- TASK DESCRIPTION -
Quote the full listing word for word.

- DATA EXCERPT -
========
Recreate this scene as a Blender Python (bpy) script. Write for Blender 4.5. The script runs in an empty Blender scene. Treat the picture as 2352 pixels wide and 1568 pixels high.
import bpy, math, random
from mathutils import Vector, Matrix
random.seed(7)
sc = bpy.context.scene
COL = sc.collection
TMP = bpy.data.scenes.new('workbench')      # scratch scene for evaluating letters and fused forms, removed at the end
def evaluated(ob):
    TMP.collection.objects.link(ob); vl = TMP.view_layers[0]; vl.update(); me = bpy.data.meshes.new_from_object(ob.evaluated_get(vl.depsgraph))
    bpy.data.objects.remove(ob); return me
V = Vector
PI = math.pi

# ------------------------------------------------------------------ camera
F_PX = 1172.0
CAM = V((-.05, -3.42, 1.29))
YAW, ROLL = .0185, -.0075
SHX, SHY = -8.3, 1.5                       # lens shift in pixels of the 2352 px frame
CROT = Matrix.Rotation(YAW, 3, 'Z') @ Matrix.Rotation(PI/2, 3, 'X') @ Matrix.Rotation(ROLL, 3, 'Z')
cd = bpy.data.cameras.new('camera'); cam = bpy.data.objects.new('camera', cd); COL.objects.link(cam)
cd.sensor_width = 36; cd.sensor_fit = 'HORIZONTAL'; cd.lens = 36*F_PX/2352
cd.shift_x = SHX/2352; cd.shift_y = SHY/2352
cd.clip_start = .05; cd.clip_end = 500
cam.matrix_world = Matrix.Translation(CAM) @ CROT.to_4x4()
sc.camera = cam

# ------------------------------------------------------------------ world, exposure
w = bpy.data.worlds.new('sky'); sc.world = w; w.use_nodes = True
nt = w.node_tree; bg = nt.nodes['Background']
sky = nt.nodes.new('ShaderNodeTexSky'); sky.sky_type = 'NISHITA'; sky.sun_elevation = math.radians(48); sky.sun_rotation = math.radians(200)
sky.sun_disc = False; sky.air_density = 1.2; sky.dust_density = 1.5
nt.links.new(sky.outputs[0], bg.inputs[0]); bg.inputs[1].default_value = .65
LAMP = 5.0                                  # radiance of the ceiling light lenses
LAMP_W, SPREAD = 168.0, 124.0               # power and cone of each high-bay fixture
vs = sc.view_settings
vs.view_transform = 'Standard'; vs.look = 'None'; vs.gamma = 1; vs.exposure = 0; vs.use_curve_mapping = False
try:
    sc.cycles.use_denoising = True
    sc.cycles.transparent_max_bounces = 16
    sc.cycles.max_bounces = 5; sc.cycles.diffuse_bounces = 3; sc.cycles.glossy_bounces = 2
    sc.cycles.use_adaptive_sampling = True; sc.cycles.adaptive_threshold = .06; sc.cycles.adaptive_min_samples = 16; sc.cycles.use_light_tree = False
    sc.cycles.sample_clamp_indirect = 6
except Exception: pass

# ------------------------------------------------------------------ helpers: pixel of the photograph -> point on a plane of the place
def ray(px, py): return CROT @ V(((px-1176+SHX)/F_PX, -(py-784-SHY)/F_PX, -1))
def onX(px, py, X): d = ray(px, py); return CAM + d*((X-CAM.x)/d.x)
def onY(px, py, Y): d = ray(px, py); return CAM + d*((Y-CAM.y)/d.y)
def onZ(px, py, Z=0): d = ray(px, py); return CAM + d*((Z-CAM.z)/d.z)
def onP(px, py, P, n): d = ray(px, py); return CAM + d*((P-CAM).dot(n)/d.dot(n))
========
- ANSWER FOR THE TASK -
Recreate this scene as a Blender Python (bpy) script. Write for Blender 4.5. The script runs in an empty Blender scene. Treat the picture as 2352 pixels wide and 1568 pixels high.
import bpy, math, random
from mathutils import Vector, Matrix
random.seed(7)
sc = bpy.context.scene
COL = sc.collection
TMP = bpy.data.scenes.new('workbench')      # scratch scene for evaluating letters and fused forms, removed at the end
def evaluated(ob):
    TMP.collection.objects.link(ob); vl = TMP.view_layers[0]; vl.update(); me = bpy.data.meshes.new_from_object(ob.evaluated_get(vl.depsgraph))
    bpy.data.objects.remove(ob); return me
V = Vector
PI = math.pi

# ------------------------------------------------------------------ camera
F_PX = 1172.0
CAM = V((-.05, -3.42, 1.29))
YAW, ROLL = .0185, -.0075
SHX, SHY = -8.3, 1.5                       # lens shift in pixels of the 2352 px frame
CROT = Matrix.Rotation(YAW, 3, 'Z') @ Matrix.Rotation(PI/2, 3, 'X') @ Matrix.Rotation(ROLL, 3, 'Z')
cd = bpy.data.cameras.new('camera'); cam = bpy.data.objects.new('camera', cd); COL.objects.link(cam)
cd.sensor_width = 36; cd.sensor_fit = 'HORIZONTAL'; cd.lens = 36*F_PX/2352
cd.shift_x = SHX/2352; cd.shift_y = SHY/2352
cd.clip_start = .05; cd.clip_end = 500
cam.matrix_world = Matrix.Translation(CAM) @ CROT.to_4x4()
sc.camera = cam

# ------------------------------------------------------------------ world, exposure
w = bpy.data.worlds.new('sky'); sc.world = w; w.use_nodes = True
nt = w.node_tree; bg = nt.nodes['Background']
sky = nt.nodes.new('ShaderNodeTexSky'); sky.sky_type = 'NISHITA'; sky.sun_elevation = math.radians(48); sky.sun_rotation = math.radians(200)
sky.sun_disc = False; sky.air_density = 1.2; sky.dust_density = 1.5
nt.links.new(sky.outputs[0], bg.inputs[0]); bg.inputs[1].default_value = .65
LAMP = 5.0                                  # radiance of the ceiling light lenses
LAMP_W, SPREAD = 168.0, 124.0               # power and cone of each high-bay fixture
vs = sc.view_settings
vs.view_transform = 'Standard'; vs.look = 'None'; vs.gamma = 1; vs.exposure = 0; vs.use_curve_mapping = False
try:
    sc.cycles.use_denoising = True
    sc.cycles.transparent_max_bounces = 16
    sc.cycles.max_bounces = 5; sc.cycles.diffuse_bounces = 3; sc.cycles.glossy_bounces = 2
    sc.cycles.use_adaptive_sampling = True; sc.cycles.adaptive_threshold = .06; sc.cycles.adaptive_min_samples = 16; sc.cycles.use_light_tree = False
    sc.cycles.sample_clamp_indirect = 6
except Exception: pass

# ------------------------------------------------------------------ helpers: pixel of the photograph -> point on a plane of the place
def ray(px, py): return CROT @ V(((px-1176+SHX)/F_PX, -(py-784-SHY)/F_PX, -1))
def onX(px, py, X): d = ray(px, py); return CAM + d*((X-CAM.x)/d.x)
def onY(px, py, Y): d = ray(px, py); return CAM + d*((Y-CAM.y)/d.y)
def onZ(px, py, Z=0): d = ray(px, py); return CAM + d*((Z-CAM.z)/d.z)
def onP(px, py, P, n): d = ray(px, py); return CAM + d*((P-CAM).dot(n)/d.dot(n))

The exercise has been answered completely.